Anregend
Ein schöner Artikel, der meinen aktuellen Denk- und Fühlzustand trifft.
Warum ist (sexuelle) Treue so hoch bewertet? Vielleicht spielen zwei weitere Gründe eine Rolle, die ich noch in die Diskussion einwerfen möchte:
1. Der Wunsch, der/die Einzige zu sein.
Jeder Mensch ist einzigartig und möchte auch in seiner Einzigartigkeit bestätigt werden. Die Wahrnehmung, dass ein anderer Mensch scheinbar das Gleiche von meinem Partner bekommt, konfrontiert mich mit der Frage, ob ich vielleicht doch nicht so einzigartig bin.
Wenn man da intensiver drüber nachdenkt, kommt man vielleicht zu dem Schluss, dass eine "konkurrierende" Beziehung eben nicht genau "das Gleiche" zum Inhalt hat wie die eigene. Es gehört schon eine ordentliche Portion Selbstwert dazu, einerseits seine eigenen Einzigartigkeit wahrzunehmen, ohne andere zu diskontieren, und andererseits der scheinbaren Wettbewerbssituation standzuhalten.
Für mich ist es eine Frage des eigenen Egos.
2. Sexuelle Treue ist leichter festzustellen als Liebe.
Liebe ist ein Gefühl, dessen Existenz und Intensität von Außen nicht erkennbar ist. Liebt sie mich, oder nicht? Ich kann es niemals wissen. Viele Menschen sind sich selbst noch nicht einmal ihrer eigenen Gefühle gewiss. Wie soll das ein Dritter erkennen können?
Die Beobachtung von Verhalten ist da scheinbar ein Ersatz, denn Handlungen kann ich erkennen und bewerten. Einen Verstoß gegen die sexuelle Treue kann ich relativ einfach an externen Faktoren festmachen - haben sie Sex miteinander gehabt oder nicht?
Die Tatsache, dass man aus dieser Beobachtung nur schlecht auf die innere Gefühlslage schließen kann, wird häufig ignoriert - denn dann wäre ja die Vereinfachung "sexuelle Treue = Liebe" keine mehr. Oft wird stattdessen gefordert "Wenn Du mich liebst, dann ..." um genau diese schwache Kausalkette zu stärken - und sei es nur, durch den zusätzlichen Druck, den diese Condition-sine-qua-non ausübt.

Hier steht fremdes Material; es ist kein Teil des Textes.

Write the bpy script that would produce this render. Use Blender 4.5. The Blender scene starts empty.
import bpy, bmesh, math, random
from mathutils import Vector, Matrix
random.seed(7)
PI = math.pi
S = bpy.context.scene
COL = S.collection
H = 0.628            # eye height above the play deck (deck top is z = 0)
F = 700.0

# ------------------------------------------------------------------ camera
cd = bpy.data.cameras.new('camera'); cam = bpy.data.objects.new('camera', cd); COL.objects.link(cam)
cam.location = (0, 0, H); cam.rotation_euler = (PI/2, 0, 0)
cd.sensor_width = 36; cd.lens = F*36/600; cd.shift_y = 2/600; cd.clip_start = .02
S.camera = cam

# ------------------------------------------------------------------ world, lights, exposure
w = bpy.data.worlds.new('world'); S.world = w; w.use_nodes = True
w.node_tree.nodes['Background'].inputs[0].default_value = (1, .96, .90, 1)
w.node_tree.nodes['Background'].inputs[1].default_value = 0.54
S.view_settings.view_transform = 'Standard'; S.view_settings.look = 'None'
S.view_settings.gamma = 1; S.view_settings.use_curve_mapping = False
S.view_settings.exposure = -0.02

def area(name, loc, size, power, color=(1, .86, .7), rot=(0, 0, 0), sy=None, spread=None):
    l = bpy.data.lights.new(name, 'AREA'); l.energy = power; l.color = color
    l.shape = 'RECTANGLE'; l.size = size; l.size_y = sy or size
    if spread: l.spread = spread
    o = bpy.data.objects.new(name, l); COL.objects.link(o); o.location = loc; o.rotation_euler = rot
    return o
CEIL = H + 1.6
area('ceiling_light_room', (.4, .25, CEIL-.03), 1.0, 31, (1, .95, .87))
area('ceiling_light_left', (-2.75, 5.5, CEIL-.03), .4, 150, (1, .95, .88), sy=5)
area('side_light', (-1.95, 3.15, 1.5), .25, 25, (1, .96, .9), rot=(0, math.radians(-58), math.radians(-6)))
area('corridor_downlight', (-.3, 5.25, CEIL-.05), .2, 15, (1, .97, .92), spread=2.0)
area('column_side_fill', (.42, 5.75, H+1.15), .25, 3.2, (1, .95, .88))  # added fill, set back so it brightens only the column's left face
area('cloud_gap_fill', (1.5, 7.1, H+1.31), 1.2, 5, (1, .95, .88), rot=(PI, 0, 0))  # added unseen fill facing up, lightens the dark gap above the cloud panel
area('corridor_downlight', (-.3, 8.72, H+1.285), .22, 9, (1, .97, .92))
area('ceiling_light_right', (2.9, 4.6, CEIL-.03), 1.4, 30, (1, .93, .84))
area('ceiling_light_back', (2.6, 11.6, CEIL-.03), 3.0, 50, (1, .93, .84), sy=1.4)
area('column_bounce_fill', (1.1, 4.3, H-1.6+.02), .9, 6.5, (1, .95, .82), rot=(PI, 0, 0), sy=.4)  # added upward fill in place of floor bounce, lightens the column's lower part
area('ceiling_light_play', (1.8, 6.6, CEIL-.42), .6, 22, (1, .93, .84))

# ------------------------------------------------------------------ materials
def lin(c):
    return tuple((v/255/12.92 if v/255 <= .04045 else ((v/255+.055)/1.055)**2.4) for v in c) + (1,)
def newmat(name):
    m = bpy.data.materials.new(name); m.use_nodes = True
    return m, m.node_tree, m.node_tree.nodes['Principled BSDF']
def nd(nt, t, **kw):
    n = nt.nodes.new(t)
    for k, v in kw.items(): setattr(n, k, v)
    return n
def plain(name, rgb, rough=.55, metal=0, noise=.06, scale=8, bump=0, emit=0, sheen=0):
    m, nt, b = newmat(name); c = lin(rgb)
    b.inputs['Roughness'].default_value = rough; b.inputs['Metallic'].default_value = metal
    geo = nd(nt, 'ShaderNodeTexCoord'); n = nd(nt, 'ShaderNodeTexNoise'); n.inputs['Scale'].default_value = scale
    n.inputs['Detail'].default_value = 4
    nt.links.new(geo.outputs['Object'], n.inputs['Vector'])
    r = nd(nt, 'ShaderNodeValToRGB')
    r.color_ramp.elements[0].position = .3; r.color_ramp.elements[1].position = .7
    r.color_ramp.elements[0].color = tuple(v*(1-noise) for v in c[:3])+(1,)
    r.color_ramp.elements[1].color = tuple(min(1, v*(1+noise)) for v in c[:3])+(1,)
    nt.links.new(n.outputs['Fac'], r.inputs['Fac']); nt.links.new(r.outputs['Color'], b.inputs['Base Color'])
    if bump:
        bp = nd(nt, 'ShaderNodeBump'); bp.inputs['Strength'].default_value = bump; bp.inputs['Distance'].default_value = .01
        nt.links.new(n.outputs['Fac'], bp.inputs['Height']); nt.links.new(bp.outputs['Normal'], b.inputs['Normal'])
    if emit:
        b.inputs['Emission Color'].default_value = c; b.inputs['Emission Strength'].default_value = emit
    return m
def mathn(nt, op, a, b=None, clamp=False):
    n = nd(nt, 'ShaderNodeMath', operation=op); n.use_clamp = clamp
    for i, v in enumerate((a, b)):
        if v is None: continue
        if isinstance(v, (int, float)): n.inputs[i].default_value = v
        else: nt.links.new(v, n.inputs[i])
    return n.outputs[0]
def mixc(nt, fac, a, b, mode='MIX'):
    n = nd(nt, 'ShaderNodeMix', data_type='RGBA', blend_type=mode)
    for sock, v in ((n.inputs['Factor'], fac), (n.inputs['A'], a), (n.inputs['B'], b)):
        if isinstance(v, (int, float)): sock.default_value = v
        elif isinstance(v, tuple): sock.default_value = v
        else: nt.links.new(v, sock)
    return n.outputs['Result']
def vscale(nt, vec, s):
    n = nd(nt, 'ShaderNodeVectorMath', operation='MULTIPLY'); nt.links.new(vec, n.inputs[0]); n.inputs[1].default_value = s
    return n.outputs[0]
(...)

Die richtigere Frage ist aus meiner Sicht "Fühle ich mich geliebt?" Die Antwort auf diese Frage sollte meines Erachtens nicht davon abhängen, ob mein Partner sexuell treu ist. Dass es auch anders geht, zeigen ja gerade die Polys - und treten damit den Beweis an, dass ein Zusammenhang zwischen sexueller Treue und Liebe nicht besteht, wenn man ihn nicht konstruiert.
Noch besser wäre jedoch, wenn ich mich auf meine eigene Liebe konzentriere, statt etwas vom Partner zu fordern. Meine Liebe kann ich wahrnehmen und pflegen.
Was gibt es Schöneres als das eigene Gefühl jemanden zu lieben?